Change Your Rules – Change Your Life
Welcome to Format Free Fridays at AskDrDarcy.com, the one day a week when I break the format of answering your questions and I dispense that which we rarely welcome in life: Unsolicited advice.
Today we’re talking about rules. Not societal rules, organizational rules or even familial rules, but the rules that YOU have adopted over the years and which form your core beliefs. Our rules are the seeds of our principals and values. Every thought stems from them. And if you read my blog with any consistency, you know that thoughts are what form our moment-to-moment mood. I’ve written extensively about this. Click here if you’d like to read more about it.
I personally have a love-hate relationship with rules. It’s the Virgo in me vs. the shrink in me. I love rules. Let me rephrase that: I love MY rules. I love my concepts of right and wrong. Rules help me feel a sense of predictability and certainty, both of which are Virgo traits. The thing is, as a shrink, I’ve been educated about how important mental and emotional flexibility are, which are the antithesis of certainty and predictability. What comes naturally to me is an affinity for control, and not just control of myself, but of everyone around me. You should have empathy for my friends. And my wife. And for me.
You see, I don’t really give in to my desire to control the world because I know it’s an exercise in futility and that it would result in stunting my growth. The push-pull of this is exhausting. And until I have this muscle built, it’s going to require consciousness on my part to control my impulse to control the world. What the hell was my point… Oh. The point is that I am at the very beginning stage of changing my rules, reminding myself to be flexible, trusting that the world will rotate even without me orchestrating each rotation. Which brings me to you.

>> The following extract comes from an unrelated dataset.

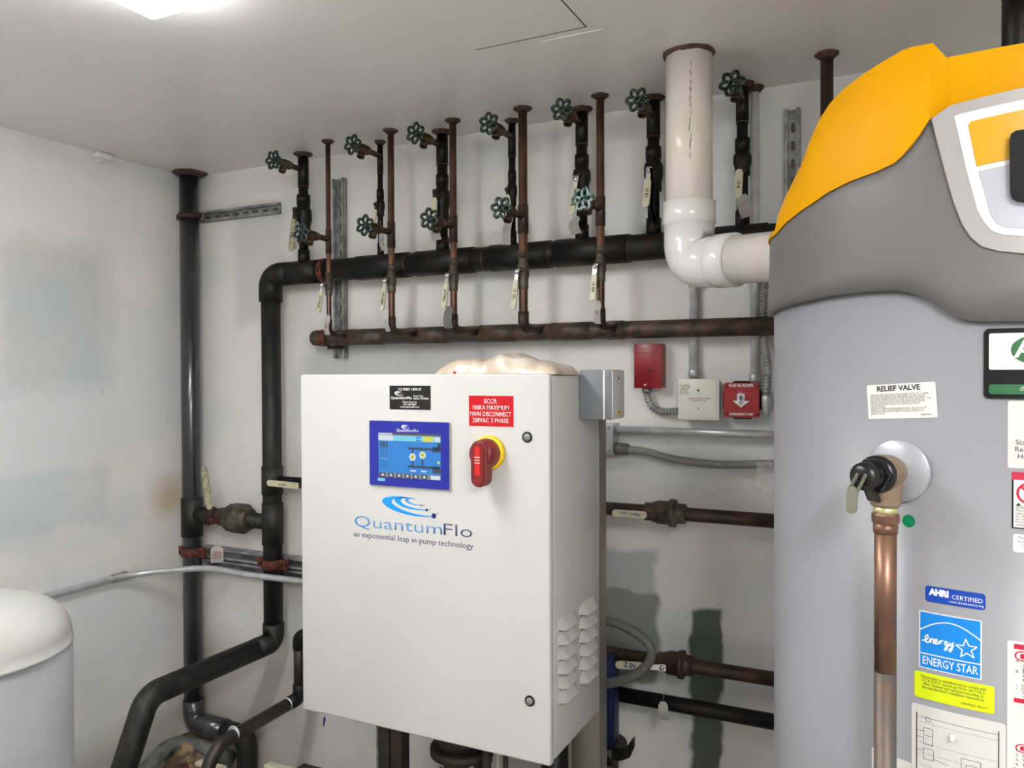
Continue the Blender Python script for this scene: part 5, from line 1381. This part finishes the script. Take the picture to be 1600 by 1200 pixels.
# nameplate with green A
o, loc, w_, h_ = stk('maker_badge', [(1538, 514), (1537, 622)], 'disp_black', .006, th=.003, w=.15)
Lx0, Ty = -w_/2, h_/2
def lift(ob, d=.0026):
    me = ob.data
    for v in me.vertices:
        p = ob.location+wloc(ob.parent)+v.co; n = V((p.x-HC.x, p.y-HC.y, 0)).normalized(); v.co += n*d
lift(stk_poly('white_field', o, loc, rrect(w_-.011, h_*.52, .002, cx=0, cy=h_*.17), 'st_white'))
lift(stk_poly('green_field', o, loc, rrect(w_-.011, h_*.14, .003, cx=0, cy=-h_*.37), 'st_dkgreen'))
cxx = norm_a(cyl_hit(1603, 549)[0])*HR; ce = (cxx-st_quad([(1538, 514)])[0][0])+Lx0+.008
el = [(ce+.024*cos(2*pi*k/32), h_*.19+.0175*sin(2*pi*k/32)) for k in range(32)]
lift(stk_poly('emblem', o, loc, el, 'st_dkgreen', 2))
lift(stk_text(o, loc, 'A', .030, ce-.009, h_*.19, 'white_ink', 4, bold=.0006, sx=1.1))
lift(stk_text(o, loc, 'gr', .011, ce-.003, -h_*.13, 'enc_grey', 3)); lift(stk_text(o, loc, 'd k', .009, ce-.009, -h_*.36, 'enc_light', 3))
# start-up sticker
o, loc, w_, h_ = stk('startup_label', [(1575, 626), (1574, 731)], 'st_grey', .003, w=.12)
stk_text(o, loc, 'Start-Up\nRequired\nHotline', .0088, -w_/2+.0235, -h_*.22, 'ink', align='CENTER', line=1.0)
# warning sticker crimson top
o, loc, w_, h_ = stk('flammable_label', [(1581, 737), (1581, 825)], 'disp_black', .0008, w=.09)
stk_poly('white_field', o, loc, box2(-w_*.48, -h_*.48, w_*.48, h_*.36), 'st_white')
stk_poly('band', o, loc, box2(-w_*.5, h_*.36, w_*.5, h_*.5), 'st_crimson')
cc_ = (-w_*.5+.018, h_*.13)
stk_poly('prohibition_ring', o, loc, [(cc_[0]+.0135*cos(2*pi*k/28), cc_[1]+.0135*sin(2*pi*k/28)) for k in range(28)], 'st_crimson', 2)
stk_poly('prohibition_ring', o, loc, [(cc_[0]+.0105*cos(2*pi*k/28), cc_[1]+.0105*sin(2*pi*k/28)) for k in range(28)], 'st_white', 3)
stk_poly('can_symbol', o, loc, box2(cc_[0]-.001, cc_[1]-.008, cc_[0]+.008, cc_[1]+.006), 'ink', 4)
stk_poly('prohibition_bar', o, loc, line(None, None, cc_[0]-.0085, cc_[1]+.0085, cc_[0]+.0085, cc_[1]-.0085, .003, None), 'st_crimson', 5)
stk_poly('hazard_symbol', o, loc, [(-w_*.5+.004, -h_*.10), (-w_*.5+.010, -h_*.10), (-w_*.5+.007, -h_*.04)], 'ink', 2)
stk_text(o, loc, 'WARNING\nFlammable\nvapors may\nbe drawn by\nair currents\nfrom other\nareas', .0045, -w_*.5+.004, -h_*.28, 'ink', align='LEFT', line=.8)
o, loc, w_, h_ = stk('small_notice_label', [(1583, 834), (1583, 862)], 'white_ink', .003, w=.1)
stk_text(o, loc, 'This is an\nto be the\nstate\nfor', .005, -w_/2+.014, 0, 'ink', line=.95)

# display on the shroud
def rp(nm, pts, m, r, th, par=HT, ang=50, label=None):
    P2 = [(norm_a(cyl_hit(x, y, r)[0])*HR, cyl_hit(x, y, r)[1]) for x, y in pts]
    bm = flat(P2, th)
    o = obj(nm, wrap(bm, r), MT[m], par, True, label=label, ang=30); return o
rp('display_bezel', [(1458, 188), (1468, 180), (1482, 170), (1490, 166), (1620, 135), (1760, 122), (1760, 415), (1600, 397), (1560, 393), (1535, 386), (1518, 372), (1505, 352), (1492, 318), (1478, 268)], 'bezel', RS-.001, .007)
rp('white_rim', [(1491, 182), (1498, 179), (1620, 152), (1760, 145), (1760, 385), (1600, 369), (1568, 367), (1550, 361), (1538, 348), (1527, 328), (1510, 265)], 'bezel_white', RS+.006, .0012)
rp('yellow_panel', [(1513, 196), (1517, 190), (1620, 167), (1740, 158), (1740, 230), (1577, 249), (1526, 260)], 'disp_yellow', RS+.0074, .0007)
rp('pale_panel', [(1529, 268), (1577, 257), (1740, 238), (1740, 372), (1600, 357), (1570, 355), (1558, 350), (1549, 338)], 'disp_grey', RS+.0074, .0007)
rp('control_module', [(1577, 222), (1579, 213), (1586, 208), (1600, 206), (1700, 196), (1700, 330), (1600, 317), (1588, 315), (1581, 310), (1578, 300)], 'disp_black', RS+.008, .012)

# relief valve assembly
a_, z_ = cyl_hit(1405, 735); a_ = norm_a(a_); n_ = V((cos(a_), sin(a_), 0)); u_ = V((-sin(a_), cos(a_), 0)); pc = cp(a_, z_, HR)
t = thing('relief_valve', 'tan bronze relief valve with black cap and steel lever on the heater jacket', 'valve', pc)
obj('wall_disc', lathe(pc-n_*.004, n_, [(0, .0425), (.008, .0425), (.0095, .041), (.011, .03), (.016, .018)], 48), MT['escutcheon'], t)
# find outlet axis: distance along n_ where screen x = 1385
best = min((abs((lambda q: 800+F*(q.dot(rt))/(q.dot(fw)))(pc+n_*s-EYE)-1384), s) for s in [k*.001 for k in range(10, 120)])[1]
oa = pc+n_*best
print('relief outlet offset', best)
vb = obj('body', add_lathe(add_lathe(BM(), pc+n_*.004, n_, [(0, .0165), (.012, .0175), (best-.012, .0235), (best+.012, .0255), (best+.018, .0235)], 28), oa+Z*.004, -Z, [(0, .021), (.025, .0215), (.045, .0195), (.048, .0175)], 28), MT['valve_tan'], t)
cap0 = oa+n_*.015
obj('black_cap', lathe(cap0, n_, [(0, .022), (.002, .0245), (.012, .0245), (.014, .021), (.016, .0175), (.036, .0165), (.040, .0185), (.046, .018), (.050, .012), (.051, .004)], 30), MT['black_plastic'], t)
obj('cap_hex', lathe(cap0+n_*.013, n_, [(0, .0235), (.010, .0225)], 6), MT['black_plastic'], t, False)
bm = BM(); tp_ = cap0+n_*.03-Z*.012
add_slab(bm, [(-.006, .0), (.020, .012), (.022, .004), (.004, -.020), (-.026, -.026), (-.024, -.02)], tp_, n_, Z, u_, .003)
obj('lever_guard', bm, MT['black_plastic'], t)
l0 = cap0+n_*.046+Z*.004; l1 = l0+n_*.026-Z*.018; l2 = l1+n_*.004-Z*.034
bm = BM()
for s in (-1, 1): add_tube(bm, [l0+u_*.0055*s+Z*.002, l1+u_*.0055*s-Z*.002], .0022, 8)
dz = (l2-l1).normalized()
add_slab(bm, rrect((l2-l1).length, .014, .0065, cx=(l2-l1).length/2), l1-dz*.004, dz, u_, n_, .0022)
add_tube(bm, [l0-u_*.008, l0+u_*.008], .0028, 10)
obj('test_lever', bm, MT['lever_steel'], t)
zb_ = oa.z-.044
obj('nipple', lathe(V((oa.x, oa.y, zb_)), -Z, [(0, .0155), (.010, .0155)], 26), MT['nipple'], t)
obj('hex_adapter', lathe(V((oa.x, oa.y, zb_-.010)), -Z, [(0, .0165), (.002, .0175), (.012, .0172), (.013, .0155)], 8), MT['copper_bright'], t, False)
obj('adapter_sleeve', lathe(V((oa.x, oa.y, zb_-.022)), -Z, [(0, .0155), (.014, .0155), (.015, .0140)], 28), MT['copper_bright'], t)
tq = thing('discharge_pipe', 'vertical copper discharge pipe under the relief valve, in front of the heater', 'pipe', V((oa.x, oa.y, .08)))
zst = Px(1386, 1000, oa.x).z
obj('pipe', tube([V((oa.x, oa.y, zb_-.030)), V((oa.x, oa.y, zst))], .0139, 30), MT['copper_bright'], tq)
obj('stained_pipe', tube([V((oa.x, oa.y, zst)), V((oa.x, oa.y, .08))], .01392, 30), mat('flux_stained_copper', rgb(112, 92, 78), .45, .3, rgb(84, 88, 90), 22, .1, 60, .4, .62), tq, label='grey-stained lower stretch of the pipe')
print('objects', len(bpy.data.objects))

We all have a set of rules which we rely on to give us shortcuts for processing information. It wasn’t always like that. When we were babies, every thought was original. But as we were exposed to more and more data, our resourceful brains created shortcuts to help us skip a few steps. It’s like a computer relying on code to save space on the hard drive.

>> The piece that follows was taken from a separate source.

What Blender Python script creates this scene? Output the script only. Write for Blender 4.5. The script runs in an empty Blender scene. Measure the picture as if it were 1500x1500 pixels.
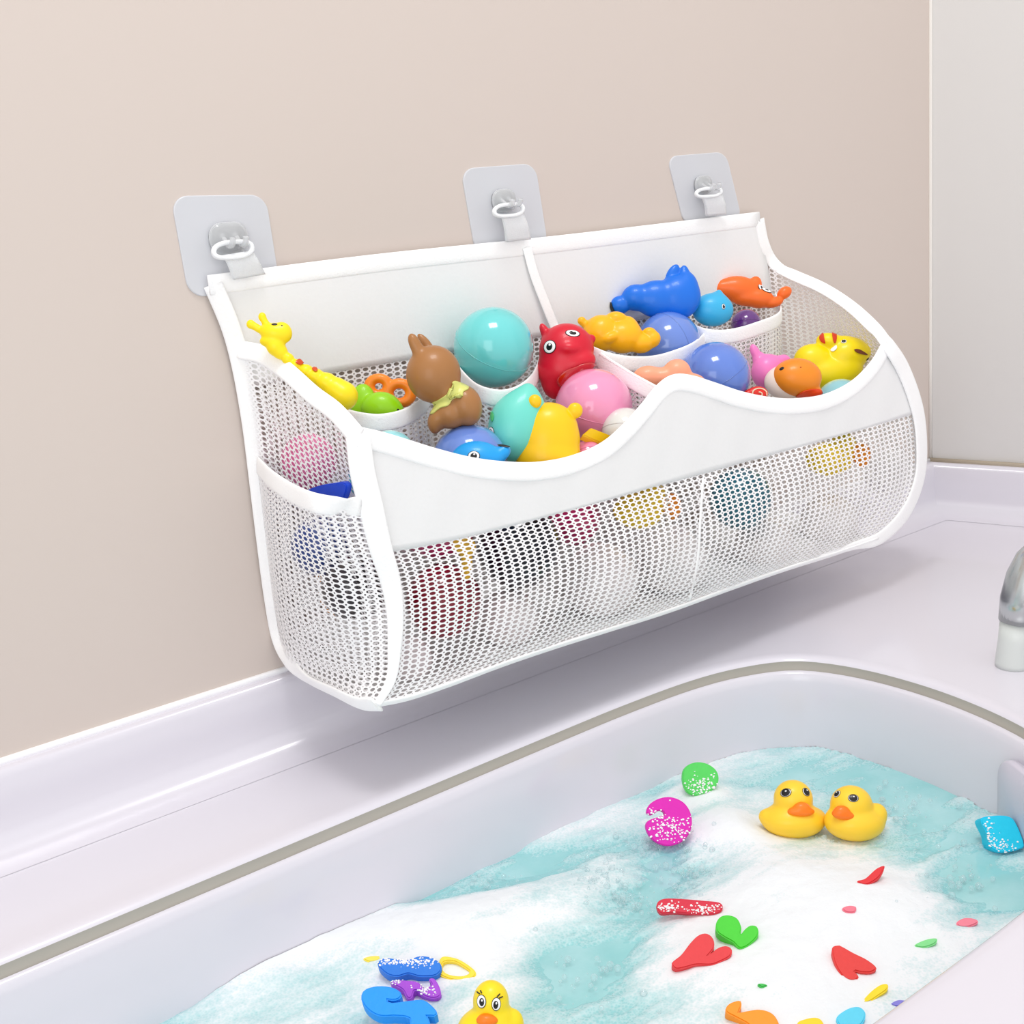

In some instances, our rules serve us well. They help us predict what’s likely to happen in our environment. When I hear the gushing wind outside my apartment window, I know that it’s a result of my proximity to the river coupled with how high up my floor is. Conversely, when my sister spent the night recently, she wondered if we were about to be caught in a tornado (she will kill me for telling you this).

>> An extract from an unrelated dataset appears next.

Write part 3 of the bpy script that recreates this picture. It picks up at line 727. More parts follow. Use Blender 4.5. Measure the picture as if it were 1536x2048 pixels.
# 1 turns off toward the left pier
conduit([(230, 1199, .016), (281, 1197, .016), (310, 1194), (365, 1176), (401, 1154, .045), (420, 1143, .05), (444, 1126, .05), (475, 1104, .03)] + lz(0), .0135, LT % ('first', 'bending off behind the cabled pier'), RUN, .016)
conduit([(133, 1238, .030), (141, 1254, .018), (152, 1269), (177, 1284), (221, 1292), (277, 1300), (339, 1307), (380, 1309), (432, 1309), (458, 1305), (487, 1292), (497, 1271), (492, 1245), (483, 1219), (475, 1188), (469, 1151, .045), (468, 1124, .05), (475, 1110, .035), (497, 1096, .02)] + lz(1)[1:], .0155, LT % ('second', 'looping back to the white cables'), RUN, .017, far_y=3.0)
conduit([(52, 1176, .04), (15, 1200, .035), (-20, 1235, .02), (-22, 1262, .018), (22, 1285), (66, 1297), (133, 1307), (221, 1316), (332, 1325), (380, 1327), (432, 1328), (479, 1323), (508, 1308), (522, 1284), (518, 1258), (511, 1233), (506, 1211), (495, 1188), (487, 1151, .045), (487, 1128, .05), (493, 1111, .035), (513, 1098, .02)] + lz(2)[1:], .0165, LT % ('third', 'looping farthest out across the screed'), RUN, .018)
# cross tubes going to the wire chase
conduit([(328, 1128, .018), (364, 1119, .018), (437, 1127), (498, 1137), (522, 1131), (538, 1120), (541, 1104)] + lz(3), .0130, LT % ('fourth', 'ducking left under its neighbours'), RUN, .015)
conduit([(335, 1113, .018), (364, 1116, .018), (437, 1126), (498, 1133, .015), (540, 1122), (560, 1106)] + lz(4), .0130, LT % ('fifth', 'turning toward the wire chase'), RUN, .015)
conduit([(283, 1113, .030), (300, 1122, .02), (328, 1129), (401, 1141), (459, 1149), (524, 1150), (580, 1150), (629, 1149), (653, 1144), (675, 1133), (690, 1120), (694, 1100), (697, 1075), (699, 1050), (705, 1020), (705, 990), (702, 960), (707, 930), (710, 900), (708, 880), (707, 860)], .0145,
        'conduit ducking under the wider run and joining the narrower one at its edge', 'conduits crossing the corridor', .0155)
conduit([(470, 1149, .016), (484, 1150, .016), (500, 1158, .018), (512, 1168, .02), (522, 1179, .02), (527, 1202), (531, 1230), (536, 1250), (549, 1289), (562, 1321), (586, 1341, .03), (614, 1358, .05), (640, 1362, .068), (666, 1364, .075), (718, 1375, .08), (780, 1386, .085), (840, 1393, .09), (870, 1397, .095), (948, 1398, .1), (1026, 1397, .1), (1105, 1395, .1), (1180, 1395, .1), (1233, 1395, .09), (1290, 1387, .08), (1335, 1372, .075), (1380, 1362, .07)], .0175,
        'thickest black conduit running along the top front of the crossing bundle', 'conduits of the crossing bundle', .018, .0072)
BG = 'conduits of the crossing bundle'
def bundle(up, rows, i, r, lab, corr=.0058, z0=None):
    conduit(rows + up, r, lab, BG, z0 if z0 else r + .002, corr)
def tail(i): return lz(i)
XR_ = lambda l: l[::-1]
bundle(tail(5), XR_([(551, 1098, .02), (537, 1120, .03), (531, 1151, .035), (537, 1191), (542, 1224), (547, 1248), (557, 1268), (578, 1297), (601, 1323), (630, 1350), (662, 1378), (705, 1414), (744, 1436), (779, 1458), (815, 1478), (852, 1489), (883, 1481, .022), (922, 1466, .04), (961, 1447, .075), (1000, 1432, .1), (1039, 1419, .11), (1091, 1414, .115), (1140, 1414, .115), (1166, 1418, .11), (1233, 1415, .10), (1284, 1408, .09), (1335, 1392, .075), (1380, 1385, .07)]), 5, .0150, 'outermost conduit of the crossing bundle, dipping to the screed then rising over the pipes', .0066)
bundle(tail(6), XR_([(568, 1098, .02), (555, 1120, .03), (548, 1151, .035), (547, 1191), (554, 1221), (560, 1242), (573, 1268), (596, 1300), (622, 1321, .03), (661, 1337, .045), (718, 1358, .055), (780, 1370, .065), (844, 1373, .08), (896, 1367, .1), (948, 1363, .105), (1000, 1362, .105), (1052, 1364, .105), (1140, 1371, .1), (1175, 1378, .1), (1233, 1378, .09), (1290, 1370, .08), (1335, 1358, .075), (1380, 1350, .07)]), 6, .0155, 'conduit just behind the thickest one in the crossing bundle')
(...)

There are some instances, however, in which our rules do not serve us well. I had a client who was very sensitive to rejection. She’d go on a date with a guy and if he didn’t call or text her immediately after the date to tell her what a good time he had, she’d be curled up in the fetal position, leaving me voicemail messages about wanting to kill herself. Her rule was that she couldn’t live through abandonment. I’m not saying abandonment is pleasant, but it’s a part of life, and if you want to live in this world in a socially appropriate way, you’re going to feel abandoned a handful of times in your life. That’s just the way it goes. If you make peace with this fact, you won’t suffer. All that my client had to do was change her rule and her life would have improved significantly: Abandonment sucks, but it’s a part of life. I’ve lived through it before which gives me proof that I can live through it again. She eventually did, and then she wondered why it took her so long to decide to change her rule. Because in the throes of trying to avoid abandonment, she was on the lookout for it, and being on the lookout for it meant that she would often misinterpret her environment and presume that she was about to be abandoned. As a result, she suffered hundreds if not thousands of abandonments instead of the handful that most of us do. Ironically, when she changed her rule and decided that she could live through abandonment, she wasn’t erroneously reading rejection into everything and everyone, and her suffering ended.